Even in the realm of high-cost, high-profile weapons systems, the Sentinel ICBM has racked up extraordinarily outsize overruns . The price tag for building 634 of the missiles—450 of which will go into silos, replacing the current Minuteman ICBMs, with the rest used for spares and testing—has doubled since the program started in 2015. That brings the estimated cost to $141 billion . That does not include the $60 billion needed to maintain the missiles over the next couple of decades—or the $16 billion for their new nuclear-tipped warheads.
Way back in 1983, when Congress still cared about oversight, Democratic Georgia Sen. Sam Nunn and Democratic Oklahoma Rep. Dave McCurdy co-sponsored a bill requiring that the Pentagon notify Congress when a weapon exceeded its baseline cost by more than 15 percent. If it overran its initial cost estimate by 50 percent, it would be deemed in “critical breach” of the Nunn-McCurdy law and would be canceled, unless the secretary of defense certified that it was necessary for national security.

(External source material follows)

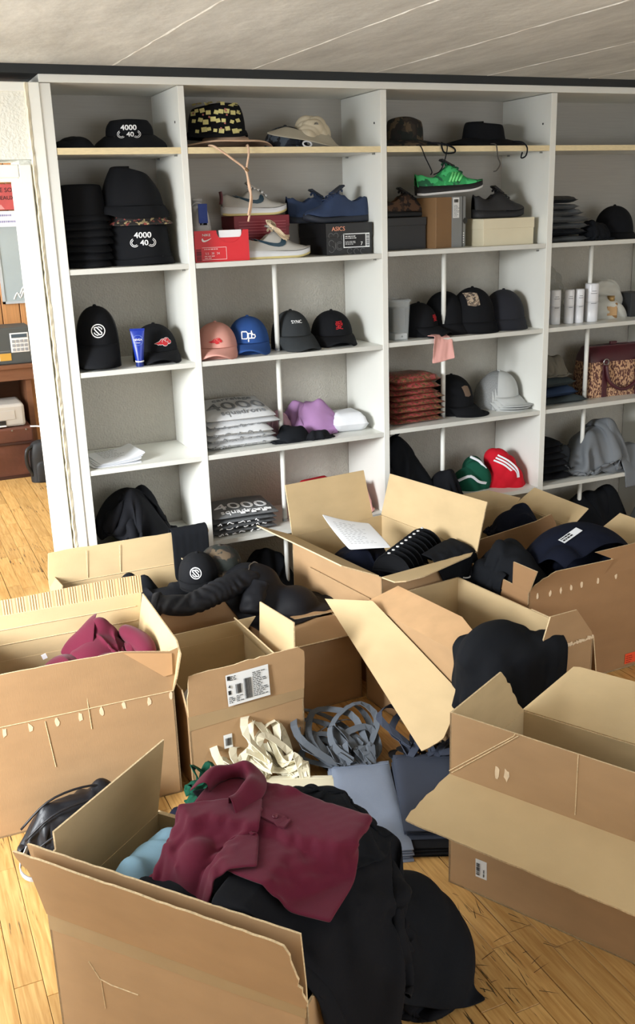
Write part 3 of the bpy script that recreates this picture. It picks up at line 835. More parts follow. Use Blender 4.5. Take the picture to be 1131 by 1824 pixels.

This past January, the Sentinel was declared in “critical breach .” This led to the formal review, which spurred the program's restructuring, which resulted in the excess of funds in the current year's account. (It's unclear whether the excess is real or simply a short-term bookkeeping trick. I've asked the Air Force public affairs office for a detailed explanation of the savings, but have not heard back.)
The whole business has raised questions about whether a new ICBM is even necessary. True, the 450 Minuteman missiles have been in the ground for half a century, but they—along with the warheads, the guidance system, the launch-control center, and all of the other components—have been modified several times, to the point where it's barely the same weapon system. Besides, the US has 970 nuclear warheads onboard submarines and more than 500 bombs and cruise missiles on bomber aircraft .
Some have questioned whether we should continue to have land-based ICBMs at all . They are more vulnerable to attack than submarines (which can roam, undetected, beneath the ocean's surface) or bombers (which can take off on short notice). And while the Minuteman missiles were unique in having the power and accuracy to destroy the enemy's blast-hardened missile silos, the submarines' Trident II missiles, which were first deployed in 1990, have the same capability.
It's worth noting, in any case, that the Pentagon is also building a new bomber (the B-21, at $692 million per plane ), new nuclear-missile submarines (the Columbia-class, at $15 billion per boat ), and new warheads and missiles to go with them. In all, the Congressional Budget Office's estimated price tag for the entire nuclear modernization program, over the next 10 years, comes to $946 billion .
Do we need all of this? How much is enough? And “enough” to do what? To deter an attack by an adversary? To “limit damage” if a war breaks out? To “fight and win” a nuclear war, if things escalate? These used to be the subjects of much debate not only among academic strategists but within the Pentagon, the White House, and Congress. No longer. Almost nobody in power is asking these questions. Absolutely nobody is discussing them at any length or in any depth.
Meanwhile, in the brief peek of sunshine, when an accountants' review has produced some savings—a morsel by Pentagon standards (not quite 0.05 percent of this year's total defense budget ) but big money for most other government agencies—Trump has decided to blow it on an emir-gifted, gold-plated ego trip.